▶ _THE REQUEST_: Return exactly, and only, the lines from the one holding "What Blender Python" through the one holding "col = sc.collection", both included; the pictures stay out.

Scene modeling code data:
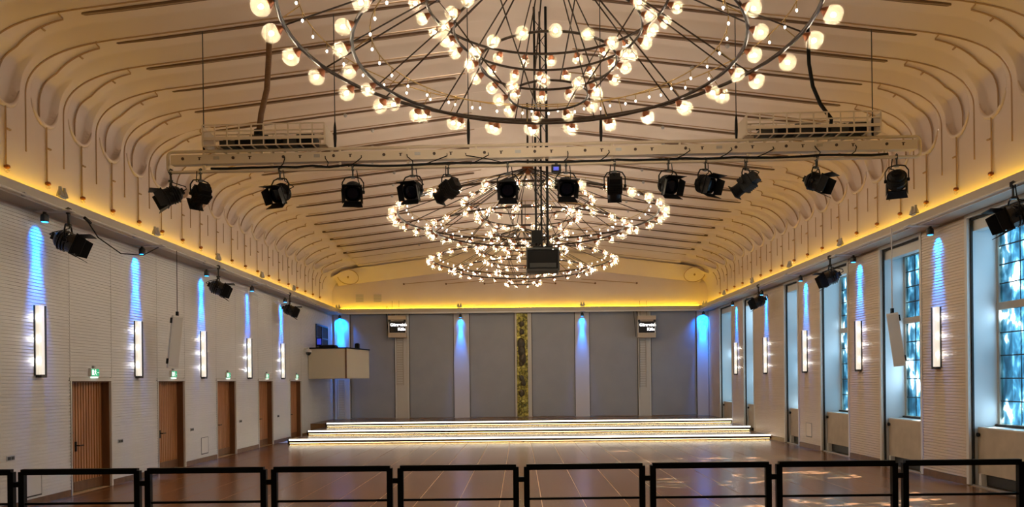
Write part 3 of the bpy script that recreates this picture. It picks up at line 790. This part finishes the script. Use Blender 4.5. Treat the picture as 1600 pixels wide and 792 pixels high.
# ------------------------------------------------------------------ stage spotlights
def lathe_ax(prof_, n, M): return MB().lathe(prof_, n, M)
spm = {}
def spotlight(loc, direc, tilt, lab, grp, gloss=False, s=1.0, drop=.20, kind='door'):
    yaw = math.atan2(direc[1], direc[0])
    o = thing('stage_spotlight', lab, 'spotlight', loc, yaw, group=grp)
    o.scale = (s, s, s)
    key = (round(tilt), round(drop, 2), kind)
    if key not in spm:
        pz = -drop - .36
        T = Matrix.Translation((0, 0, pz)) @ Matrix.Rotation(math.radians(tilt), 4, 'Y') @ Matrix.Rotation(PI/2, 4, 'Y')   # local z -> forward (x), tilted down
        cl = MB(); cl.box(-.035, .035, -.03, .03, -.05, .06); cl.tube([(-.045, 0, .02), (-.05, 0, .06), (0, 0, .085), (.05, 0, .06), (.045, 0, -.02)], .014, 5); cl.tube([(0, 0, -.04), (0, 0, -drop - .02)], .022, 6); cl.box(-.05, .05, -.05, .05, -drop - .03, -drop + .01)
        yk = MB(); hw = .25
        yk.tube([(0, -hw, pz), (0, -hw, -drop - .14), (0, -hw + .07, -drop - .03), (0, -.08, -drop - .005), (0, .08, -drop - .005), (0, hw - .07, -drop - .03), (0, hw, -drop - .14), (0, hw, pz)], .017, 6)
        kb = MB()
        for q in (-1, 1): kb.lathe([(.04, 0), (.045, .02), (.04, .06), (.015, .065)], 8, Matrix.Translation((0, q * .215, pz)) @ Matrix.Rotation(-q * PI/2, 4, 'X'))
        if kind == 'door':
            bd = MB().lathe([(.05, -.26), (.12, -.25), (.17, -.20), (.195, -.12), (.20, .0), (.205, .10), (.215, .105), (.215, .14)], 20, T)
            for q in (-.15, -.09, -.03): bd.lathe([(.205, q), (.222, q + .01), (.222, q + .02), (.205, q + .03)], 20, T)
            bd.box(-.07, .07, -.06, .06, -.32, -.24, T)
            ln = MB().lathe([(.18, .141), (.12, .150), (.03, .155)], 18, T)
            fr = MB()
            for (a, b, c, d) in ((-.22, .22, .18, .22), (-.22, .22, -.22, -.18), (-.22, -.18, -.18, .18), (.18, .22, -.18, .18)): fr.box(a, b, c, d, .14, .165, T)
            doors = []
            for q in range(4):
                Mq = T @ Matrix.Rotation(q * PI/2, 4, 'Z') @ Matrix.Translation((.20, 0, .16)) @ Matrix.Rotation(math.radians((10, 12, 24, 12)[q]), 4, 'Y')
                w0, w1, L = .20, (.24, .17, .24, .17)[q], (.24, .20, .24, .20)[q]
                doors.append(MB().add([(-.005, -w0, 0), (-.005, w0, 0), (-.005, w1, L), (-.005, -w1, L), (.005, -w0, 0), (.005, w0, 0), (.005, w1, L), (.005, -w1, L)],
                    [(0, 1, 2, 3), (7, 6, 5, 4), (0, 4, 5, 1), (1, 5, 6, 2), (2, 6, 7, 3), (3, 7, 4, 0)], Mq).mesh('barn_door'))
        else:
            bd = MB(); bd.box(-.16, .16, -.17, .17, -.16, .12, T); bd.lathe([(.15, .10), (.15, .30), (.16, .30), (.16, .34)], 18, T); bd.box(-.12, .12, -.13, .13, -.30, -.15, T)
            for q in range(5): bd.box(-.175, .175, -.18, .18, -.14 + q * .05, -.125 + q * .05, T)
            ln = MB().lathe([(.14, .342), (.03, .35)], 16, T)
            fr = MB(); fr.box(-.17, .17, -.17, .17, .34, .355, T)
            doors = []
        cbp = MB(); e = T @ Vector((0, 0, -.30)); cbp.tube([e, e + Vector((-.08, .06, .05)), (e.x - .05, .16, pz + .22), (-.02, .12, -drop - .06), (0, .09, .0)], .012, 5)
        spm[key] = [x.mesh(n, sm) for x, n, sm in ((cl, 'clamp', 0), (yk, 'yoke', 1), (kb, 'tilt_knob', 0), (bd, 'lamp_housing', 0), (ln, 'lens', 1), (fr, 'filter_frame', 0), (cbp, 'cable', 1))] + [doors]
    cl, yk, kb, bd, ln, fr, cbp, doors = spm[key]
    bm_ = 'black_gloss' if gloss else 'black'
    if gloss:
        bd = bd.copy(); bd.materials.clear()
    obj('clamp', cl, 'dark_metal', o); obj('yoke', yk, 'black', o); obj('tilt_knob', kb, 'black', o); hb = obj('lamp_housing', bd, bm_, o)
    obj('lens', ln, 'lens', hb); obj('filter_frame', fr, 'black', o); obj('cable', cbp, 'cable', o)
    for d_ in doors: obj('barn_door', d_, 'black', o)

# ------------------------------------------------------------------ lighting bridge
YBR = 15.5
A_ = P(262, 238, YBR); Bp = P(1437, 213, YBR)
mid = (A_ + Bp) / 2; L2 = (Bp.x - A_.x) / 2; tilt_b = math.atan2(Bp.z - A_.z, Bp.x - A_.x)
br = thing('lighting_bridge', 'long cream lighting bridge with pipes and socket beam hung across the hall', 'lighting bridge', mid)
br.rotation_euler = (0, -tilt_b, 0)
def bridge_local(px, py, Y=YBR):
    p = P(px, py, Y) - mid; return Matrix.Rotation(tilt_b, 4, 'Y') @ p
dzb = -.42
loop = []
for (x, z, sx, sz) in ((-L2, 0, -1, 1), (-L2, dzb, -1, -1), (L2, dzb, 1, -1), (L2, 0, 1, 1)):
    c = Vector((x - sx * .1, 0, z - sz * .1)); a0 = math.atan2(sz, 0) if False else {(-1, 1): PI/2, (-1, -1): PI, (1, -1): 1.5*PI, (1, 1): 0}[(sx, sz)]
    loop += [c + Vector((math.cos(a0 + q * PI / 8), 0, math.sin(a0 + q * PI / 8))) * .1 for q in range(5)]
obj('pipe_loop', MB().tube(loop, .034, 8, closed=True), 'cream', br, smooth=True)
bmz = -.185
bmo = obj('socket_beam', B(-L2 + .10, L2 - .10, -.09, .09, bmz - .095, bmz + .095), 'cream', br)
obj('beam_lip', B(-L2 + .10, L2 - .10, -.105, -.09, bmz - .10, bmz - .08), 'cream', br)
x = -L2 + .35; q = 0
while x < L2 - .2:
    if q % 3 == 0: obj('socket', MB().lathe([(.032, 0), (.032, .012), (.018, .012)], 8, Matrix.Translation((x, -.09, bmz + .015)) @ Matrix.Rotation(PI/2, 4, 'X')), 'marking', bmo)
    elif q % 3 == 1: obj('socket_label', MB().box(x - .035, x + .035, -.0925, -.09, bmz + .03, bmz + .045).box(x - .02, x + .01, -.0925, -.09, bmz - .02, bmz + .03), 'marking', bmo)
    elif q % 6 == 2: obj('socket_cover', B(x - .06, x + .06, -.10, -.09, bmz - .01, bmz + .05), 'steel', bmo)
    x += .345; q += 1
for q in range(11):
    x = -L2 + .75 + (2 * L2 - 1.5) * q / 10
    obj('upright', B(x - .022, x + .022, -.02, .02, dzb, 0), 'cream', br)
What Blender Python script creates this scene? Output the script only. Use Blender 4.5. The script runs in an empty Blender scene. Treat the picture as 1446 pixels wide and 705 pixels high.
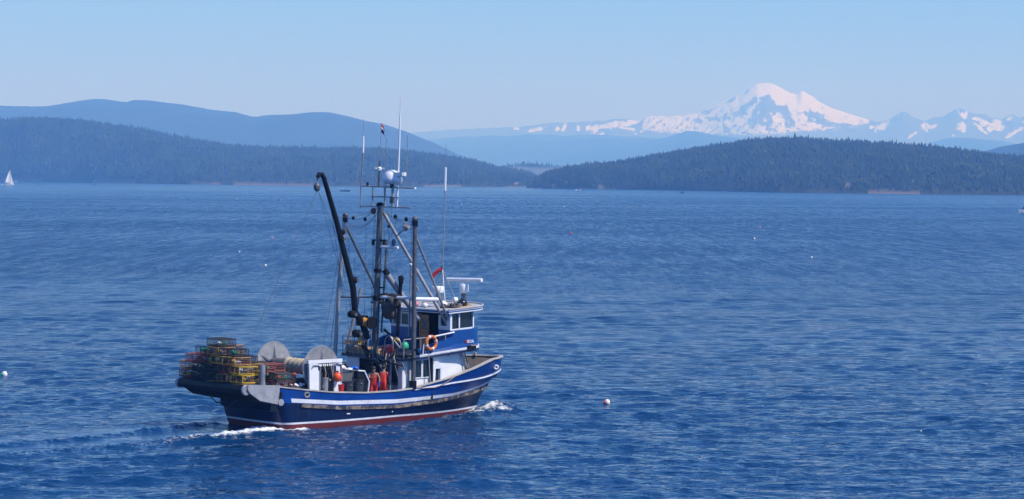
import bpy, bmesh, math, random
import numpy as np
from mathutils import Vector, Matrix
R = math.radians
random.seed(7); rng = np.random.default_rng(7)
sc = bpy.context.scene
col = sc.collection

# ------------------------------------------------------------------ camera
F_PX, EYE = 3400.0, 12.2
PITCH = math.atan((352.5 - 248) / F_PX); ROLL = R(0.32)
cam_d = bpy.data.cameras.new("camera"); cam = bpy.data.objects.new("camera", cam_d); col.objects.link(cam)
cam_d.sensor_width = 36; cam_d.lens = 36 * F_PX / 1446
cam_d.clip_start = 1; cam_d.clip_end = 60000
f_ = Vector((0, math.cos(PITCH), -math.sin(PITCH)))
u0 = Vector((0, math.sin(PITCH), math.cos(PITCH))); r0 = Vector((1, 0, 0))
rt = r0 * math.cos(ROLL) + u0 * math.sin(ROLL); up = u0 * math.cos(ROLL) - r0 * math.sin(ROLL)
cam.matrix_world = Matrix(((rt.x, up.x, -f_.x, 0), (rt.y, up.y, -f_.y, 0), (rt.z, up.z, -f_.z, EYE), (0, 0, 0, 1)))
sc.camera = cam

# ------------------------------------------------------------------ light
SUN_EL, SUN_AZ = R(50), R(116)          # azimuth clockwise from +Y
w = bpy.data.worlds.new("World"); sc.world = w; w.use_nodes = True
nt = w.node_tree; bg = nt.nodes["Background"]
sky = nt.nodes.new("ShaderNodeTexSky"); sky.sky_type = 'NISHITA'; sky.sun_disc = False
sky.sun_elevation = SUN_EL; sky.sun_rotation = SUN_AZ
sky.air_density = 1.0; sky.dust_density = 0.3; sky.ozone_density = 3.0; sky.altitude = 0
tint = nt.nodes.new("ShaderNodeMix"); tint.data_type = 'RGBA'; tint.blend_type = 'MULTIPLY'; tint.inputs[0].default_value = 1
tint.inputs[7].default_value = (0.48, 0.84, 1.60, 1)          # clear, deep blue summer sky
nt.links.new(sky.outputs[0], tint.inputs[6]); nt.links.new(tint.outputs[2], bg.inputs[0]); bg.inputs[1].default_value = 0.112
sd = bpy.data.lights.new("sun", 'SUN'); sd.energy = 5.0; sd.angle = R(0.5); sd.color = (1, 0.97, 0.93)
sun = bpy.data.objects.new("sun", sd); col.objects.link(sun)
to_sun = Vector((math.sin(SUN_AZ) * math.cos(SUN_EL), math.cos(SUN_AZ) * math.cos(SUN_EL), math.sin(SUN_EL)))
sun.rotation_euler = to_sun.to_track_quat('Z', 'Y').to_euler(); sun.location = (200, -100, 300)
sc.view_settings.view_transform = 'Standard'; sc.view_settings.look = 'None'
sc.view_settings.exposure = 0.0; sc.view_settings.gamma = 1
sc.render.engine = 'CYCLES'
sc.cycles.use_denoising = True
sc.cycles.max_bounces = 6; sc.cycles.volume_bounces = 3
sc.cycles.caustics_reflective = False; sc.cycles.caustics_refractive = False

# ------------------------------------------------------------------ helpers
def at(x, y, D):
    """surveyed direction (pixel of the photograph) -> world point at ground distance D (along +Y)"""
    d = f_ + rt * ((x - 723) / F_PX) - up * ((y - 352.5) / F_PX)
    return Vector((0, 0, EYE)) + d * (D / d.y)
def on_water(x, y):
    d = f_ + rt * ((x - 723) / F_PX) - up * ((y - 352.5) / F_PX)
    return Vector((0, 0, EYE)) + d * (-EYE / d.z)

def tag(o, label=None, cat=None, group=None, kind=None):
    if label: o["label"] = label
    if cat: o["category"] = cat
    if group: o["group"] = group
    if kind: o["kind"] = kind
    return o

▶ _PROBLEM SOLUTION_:
What Blender Python script creates this scene? Output the script only. Use Blender 4.5. The script runs in an empty Blender scene. Treat the picture as 1446 pixels wide and 705 pixels high.
import bpy, bmesh, math, random
import numpy as np
from mathutils import Vector, Matrix
R = math.radians
random.seed(7); rng = np.random.default_rng(7)
sc = bpy.context.scene
col = sc.collection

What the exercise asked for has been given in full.